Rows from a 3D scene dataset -
────────

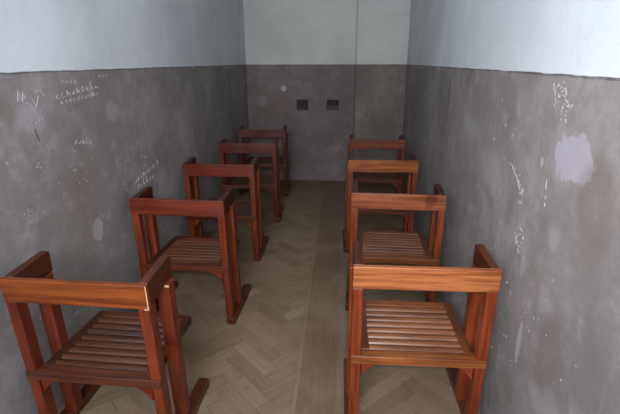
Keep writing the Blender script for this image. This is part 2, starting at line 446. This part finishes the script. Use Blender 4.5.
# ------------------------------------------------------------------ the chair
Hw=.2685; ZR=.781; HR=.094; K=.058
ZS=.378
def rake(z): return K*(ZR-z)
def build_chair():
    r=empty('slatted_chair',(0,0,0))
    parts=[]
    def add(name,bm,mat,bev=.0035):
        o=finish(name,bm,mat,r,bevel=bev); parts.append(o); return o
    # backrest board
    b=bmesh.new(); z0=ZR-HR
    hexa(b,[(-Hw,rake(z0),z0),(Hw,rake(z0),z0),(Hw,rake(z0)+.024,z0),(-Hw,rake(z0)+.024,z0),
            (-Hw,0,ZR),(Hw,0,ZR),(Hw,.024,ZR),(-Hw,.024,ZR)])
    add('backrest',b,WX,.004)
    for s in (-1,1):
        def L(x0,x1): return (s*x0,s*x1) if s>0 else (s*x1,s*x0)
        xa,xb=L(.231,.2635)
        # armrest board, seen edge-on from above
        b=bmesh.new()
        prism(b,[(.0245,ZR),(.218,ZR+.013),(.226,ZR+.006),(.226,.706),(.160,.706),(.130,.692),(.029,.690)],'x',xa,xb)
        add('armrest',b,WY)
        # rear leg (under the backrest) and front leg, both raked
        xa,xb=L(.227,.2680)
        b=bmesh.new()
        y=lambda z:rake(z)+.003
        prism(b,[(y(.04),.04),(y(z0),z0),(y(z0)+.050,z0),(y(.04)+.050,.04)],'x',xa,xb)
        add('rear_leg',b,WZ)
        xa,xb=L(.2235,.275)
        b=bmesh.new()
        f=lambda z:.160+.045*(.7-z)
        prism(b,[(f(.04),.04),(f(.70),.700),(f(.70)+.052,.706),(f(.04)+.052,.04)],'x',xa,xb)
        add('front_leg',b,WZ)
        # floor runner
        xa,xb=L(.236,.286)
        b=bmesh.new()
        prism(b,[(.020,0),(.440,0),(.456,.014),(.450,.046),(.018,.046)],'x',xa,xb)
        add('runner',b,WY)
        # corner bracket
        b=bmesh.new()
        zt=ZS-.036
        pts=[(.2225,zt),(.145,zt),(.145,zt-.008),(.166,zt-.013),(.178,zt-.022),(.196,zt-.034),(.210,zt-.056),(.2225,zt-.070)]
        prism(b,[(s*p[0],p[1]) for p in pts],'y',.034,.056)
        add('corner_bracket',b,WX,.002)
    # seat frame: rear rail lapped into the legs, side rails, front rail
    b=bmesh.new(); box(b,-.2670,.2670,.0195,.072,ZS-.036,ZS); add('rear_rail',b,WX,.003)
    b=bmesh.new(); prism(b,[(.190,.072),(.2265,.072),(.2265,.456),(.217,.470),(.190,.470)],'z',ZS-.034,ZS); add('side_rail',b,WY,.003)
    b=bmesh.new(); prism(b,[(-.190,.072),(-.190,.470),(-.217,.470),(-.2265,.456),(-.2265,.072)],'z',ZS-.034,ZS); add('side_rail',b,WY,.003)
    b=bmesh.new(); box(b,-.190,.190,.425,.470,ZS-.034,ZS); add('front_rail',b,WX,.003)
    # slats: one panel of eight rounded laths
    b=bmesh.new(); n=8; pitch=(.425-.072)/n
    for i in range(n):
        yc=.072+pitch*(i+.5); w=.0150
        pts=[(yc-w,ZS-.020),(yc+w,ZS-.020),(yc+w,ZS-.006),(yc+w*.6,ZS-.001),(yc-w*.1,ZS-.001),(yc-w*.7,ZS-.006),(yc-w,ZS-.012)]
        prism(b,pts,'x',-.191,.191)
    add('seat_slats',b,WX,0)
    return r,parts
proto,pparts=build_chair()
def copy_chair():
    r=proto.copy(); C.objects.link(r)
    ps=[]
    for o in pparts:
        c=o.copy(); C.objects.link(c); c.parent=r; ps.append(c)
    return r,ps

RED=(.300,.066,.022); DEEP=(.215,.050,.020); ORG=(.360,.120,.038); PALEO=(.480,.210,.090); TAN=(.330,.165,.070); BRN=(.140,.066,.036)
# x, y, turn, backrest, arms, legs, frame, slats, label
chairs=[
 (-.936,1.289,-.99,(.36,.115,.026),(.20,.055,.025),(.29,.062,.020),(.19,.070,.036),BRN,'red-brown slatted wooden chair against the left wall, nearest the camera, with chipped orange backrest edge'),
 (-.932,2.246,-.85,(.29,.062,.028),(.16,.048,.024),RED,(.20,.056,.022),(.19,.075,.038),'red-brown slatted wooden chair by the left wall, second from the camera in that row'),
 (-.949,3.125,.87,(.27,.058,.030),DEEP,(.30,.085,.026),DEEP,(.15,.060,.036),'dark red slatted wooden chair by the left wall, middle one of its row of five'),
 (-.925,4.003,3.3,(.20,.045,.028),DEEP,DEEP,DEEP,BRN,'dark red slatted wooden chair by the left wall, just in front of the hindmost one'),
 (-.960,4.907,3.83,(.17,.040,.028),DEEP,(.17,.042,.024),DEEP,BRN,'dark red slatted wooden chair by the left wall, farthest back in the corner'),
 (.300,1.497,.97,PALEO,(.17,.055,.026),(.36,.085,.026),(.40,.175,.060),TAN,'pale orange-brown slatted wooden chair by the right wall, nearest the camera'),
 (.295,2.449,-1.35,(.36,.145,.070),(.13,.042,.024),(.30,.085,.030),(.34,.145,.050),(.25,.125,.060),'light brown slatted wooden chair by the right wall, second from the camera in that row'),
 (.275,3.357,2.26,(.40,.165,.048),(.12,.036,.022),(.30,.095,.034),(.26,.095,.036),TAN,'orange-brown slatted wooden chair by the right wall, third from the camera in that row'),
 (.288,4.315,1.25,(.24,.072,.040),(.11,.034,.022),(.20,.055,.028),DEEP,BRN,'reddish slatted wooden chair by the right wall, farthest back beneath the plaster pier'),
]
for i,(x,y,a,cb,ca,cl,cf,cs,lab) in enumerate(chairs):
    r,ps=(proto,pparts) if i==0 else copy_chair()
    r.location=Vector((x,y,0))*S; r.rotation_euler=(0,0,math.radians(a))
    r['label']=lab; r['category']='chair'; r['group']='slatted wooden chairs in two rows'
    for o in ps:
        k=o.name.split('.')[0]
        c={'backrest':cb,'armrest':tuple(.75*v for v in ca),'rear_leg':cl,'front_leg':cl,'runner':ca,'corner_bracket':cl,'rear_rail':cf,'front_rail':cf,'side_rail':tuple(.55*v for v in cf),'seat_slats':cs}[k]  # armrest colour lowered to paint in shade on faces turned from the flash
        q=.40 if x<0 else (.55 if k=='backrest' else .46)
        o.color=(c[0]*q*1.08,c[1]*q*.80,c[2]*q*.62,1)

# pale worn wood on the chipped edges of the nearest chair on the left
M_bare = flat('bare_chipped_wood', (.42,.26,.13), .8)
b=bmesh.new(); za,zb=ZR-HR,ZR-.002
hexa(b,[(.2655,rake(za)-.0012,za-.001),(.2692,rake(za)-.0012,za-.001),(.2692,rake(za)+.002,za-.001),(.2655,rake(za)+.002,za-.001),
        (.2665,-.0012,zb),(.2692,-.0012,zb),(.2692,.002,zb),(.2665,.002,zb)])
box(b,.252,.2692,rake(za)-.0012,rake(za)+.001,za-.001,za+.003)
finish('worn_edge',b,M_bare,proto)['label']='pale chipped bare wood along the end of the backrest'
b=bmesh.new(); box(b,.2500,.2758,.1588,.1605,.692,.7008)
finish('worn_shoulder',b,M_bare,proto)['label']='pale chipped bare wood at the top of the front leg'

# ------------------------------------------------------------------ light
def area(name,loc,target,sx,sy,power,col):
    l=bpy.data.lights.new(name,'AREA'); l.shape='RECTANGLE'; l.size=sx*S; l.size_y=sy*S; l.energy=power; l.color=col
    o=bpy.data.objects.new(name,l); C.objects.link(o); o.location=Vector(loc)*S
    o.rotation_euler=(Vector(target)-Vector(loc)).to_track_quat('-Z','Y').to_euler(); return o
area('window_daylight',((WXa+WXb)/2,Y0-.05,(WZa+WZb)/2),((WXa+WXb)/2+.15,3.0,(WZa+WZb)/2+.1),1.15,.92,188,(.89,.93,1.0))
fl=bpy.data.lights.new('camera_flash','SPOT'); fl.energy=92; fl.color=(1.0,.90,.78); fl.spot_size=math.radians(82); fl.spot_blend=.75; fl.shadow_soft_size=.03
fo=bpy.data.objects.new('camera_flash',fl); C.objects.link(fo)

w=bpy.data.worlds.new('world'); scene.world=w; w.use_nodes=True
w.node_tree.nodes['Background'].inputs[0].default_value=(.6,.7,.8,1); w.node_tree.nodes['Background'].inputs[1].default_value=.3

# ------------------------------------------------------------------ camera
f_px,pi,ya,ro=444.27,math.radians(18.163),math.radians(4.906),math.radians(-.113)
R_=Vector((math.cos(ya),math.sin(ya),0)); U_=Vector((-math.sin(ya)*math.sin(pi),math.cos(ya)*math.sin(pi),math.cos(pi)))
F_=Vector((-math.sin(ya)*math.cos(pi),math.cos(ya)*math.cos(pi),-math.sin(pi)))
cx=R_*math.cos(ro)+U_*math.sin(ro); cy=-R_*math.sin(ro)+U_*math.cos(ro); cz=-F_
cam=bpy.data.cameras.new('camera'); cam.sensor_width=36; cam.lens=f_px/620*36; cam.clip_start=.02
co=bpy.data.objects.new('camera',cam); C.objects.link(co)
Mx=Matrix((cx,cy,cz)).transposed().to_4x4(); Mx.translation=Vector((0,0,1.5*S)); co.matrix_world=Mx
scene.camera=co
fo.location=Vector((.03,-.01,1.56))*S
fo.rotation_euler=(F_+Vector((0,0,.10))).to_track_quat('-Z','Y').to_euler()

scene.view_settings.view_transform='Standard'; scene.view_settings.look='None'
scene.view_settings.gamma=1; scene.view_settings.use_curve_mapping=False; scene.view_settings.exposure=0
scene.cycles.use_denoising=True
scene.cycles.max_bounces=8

────────

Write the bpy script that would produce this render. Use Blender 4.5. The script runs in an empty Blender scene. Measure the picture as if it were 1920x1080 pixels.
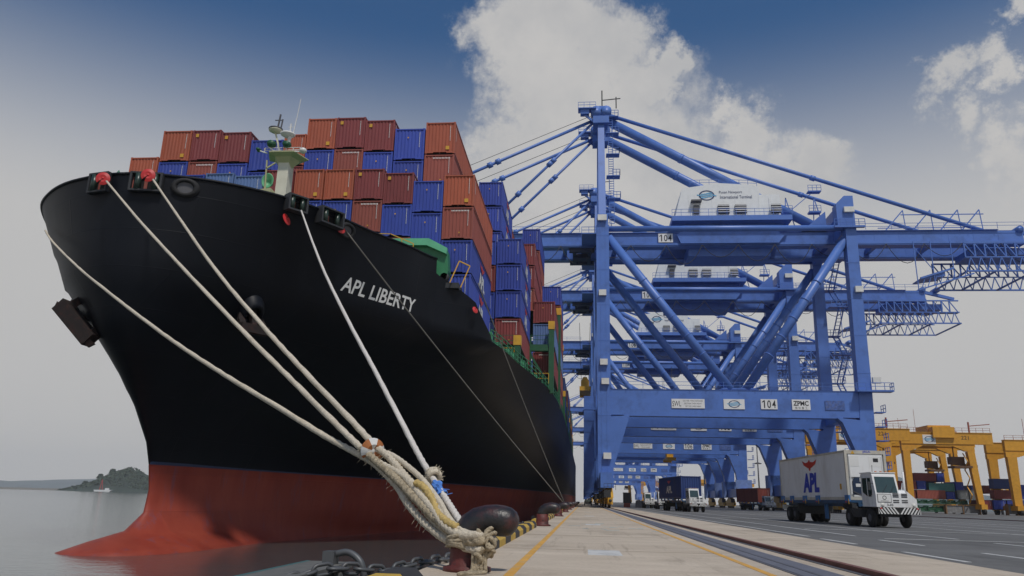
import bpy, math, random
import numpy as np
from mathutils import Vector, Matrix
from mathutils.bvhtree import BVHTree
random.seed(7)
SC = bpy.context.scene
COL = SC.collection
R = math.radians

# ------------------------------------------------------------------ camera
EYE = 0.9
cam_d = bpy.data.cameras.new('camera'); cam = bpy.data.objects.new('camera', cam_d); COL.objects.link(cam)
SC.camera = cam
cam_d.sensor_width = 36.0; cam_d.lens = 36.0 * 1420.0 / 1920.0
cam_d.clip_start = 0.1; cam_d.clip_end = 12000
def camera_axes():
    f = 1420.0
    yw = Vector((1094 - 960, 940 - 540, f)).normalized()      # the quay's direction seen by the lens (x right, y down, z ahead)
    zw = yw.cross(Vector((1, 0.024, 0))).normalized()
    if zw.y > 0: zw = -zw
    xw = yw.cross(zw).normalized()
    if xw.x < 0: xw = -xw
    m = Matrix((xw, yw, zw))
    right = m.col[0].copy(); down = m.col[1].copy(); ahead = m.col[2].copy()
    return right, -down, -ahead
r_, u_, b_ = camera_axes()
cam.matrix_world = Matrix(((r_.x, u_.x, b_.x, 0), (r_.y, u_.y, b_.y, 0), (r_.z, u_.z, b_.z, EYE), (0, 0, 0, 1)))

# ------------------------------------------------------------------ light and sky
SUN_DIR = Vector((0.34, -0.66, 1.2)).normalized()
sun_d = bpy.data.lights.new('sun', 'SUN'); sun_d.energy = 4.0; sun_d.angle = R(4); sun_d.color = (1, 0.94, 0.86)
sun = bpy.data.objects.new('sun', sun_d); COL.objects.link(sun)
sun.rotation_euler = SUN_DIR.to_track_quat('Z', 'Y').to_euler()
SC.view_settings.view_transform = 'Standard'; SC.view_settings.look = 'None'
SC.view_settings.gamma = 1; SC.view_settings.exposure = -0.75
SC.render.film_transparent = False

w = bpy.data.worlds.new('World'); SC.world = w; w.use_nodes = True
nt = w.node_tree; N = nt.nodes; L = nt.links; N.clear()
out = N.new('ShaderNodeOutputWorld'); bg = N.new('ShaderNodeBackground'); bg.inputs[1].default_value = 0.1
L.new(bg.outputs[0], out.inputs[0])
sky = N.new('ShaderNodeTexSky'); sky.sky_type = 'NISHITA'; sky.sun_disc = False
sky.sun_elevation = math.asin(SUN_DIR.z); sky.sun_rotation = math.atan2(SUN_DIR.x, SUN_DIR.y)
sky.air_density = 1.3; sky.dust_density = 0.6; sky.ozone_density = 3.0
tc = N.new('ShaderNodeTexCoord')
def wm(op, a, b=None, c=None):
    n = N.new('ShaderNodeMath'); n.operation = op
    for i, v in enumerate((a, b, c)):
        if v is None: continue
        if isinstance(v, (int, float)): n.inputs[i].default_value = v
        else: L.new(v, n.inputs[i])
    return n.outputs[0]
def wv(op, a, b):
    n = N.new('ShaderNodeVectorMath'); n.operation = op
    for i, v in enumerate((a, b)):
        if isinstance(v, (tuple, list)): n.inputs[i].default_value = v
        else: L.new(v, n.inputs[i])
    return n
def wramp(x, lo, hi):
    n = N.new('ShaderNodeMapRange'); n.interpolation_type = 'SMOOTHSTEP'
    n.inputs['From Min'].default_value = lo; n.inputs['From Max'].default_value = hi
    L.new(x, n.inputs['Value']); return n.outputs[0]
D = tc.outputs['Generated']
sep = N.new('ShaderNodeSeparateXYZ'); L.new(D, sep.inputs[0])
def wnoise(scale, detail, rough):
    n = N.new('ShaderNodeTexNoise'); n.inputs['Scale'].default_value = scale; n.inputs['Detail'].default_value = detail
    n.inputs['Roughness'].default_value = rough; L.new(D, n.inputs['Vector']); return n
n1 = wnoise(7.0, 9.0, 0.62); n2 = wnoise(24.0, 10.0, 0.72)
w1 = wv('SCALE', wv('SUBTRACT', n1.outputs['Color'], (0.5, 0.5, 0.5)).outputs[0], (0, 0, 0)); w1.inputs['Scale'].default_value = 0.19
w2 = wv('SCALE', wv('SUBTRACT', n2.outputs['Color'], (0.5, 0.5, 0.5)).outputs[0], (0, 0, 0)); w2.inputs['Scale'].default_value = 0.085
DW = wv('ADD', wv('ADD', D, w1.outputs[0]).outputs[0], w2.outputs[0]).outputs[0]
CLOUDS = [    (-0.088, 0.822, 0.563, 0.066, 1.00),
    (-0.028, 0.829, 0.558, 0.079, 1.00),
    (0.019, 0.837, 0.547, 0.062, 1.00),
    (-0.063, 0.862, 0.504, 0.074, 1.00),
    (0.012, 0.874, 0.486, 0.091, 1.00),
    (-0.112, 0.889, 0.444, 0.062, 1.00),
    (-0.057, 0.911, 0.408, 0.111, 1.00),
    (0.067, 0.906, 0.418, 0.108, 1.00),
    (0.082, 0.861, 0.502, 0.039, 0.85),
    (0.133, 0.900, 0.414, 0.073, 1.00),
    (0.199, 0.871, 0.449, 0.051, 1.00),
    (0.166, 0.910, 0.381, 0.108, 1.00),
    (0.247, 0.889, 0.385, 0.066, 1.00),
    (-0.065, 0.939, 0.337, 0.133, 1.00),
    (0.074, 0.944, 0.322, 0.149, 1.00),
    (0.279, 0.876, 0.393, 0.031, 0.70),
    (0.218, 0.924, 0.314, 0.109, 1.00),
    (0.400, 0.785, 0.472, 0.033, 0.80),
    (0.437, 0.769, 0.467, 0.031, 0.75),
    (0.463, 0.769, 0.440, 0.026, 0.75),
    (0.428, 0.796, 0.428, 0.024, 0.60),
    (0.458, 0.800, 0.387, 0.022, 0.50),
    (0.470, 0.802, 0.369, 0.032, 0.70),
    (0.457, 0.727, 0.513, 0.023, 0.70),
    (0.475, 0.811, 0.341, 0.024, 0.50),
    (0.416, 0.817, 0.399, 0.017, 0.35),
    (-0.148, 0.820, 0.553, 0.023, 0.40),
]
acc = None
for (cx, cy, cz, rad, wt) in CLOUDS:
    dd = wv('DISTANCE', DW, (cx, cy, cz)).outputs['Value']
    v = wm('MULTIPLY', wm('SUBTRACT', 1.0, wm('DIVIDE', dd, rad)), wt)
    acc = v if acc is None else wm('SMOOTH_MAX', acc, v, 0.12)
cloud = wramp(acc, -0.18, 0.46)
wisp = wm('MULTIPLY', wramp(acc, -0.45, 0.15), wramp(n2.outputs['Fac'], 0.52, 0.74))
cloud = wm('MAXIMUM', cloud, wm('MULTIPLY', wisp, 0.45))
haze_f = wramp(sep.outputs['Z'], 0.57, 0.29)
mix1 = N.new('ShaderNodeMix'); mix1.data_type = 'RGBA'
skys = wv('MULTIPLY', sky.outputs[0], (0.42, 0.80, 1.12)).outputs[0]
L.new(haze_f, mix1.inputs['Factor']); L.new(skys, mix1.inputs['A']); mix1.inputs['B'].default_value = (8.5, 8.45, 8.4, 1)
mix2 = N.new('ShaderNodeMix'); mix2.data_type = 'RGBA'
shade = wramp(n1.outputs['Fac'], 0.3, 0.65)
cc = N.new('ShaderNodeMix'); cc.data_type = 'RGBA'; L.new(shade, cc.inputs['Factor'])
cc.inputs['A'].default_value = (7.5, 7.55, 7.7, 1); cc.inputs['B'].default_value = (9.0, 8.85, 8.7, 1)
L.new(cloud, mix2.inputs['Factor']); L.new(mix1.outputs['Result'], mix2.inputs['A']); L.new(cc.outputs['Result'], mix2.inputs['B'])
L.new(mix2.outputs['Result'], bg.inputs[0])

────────

Exercise task -
Of the entries listed above, reproduce only the lines starting at the line containing "r,ps=(proto,pparts) if i==0" and ending at the line containing "k=o.name.split('.')[0]". Include both, exactly as they stand.

Solution below -
    r,ps=(proto,pparts) if i==0 else copy_chair()
    r.location=Vector((x,y,0))*S; r.rotation_euler=(0,0,math.radians(a))
    r['label']=lab; r['category']='chair'; r['group']='slatted wooden chairs in two rows'
    for o in ps:
        k=o.name.split('.')[0]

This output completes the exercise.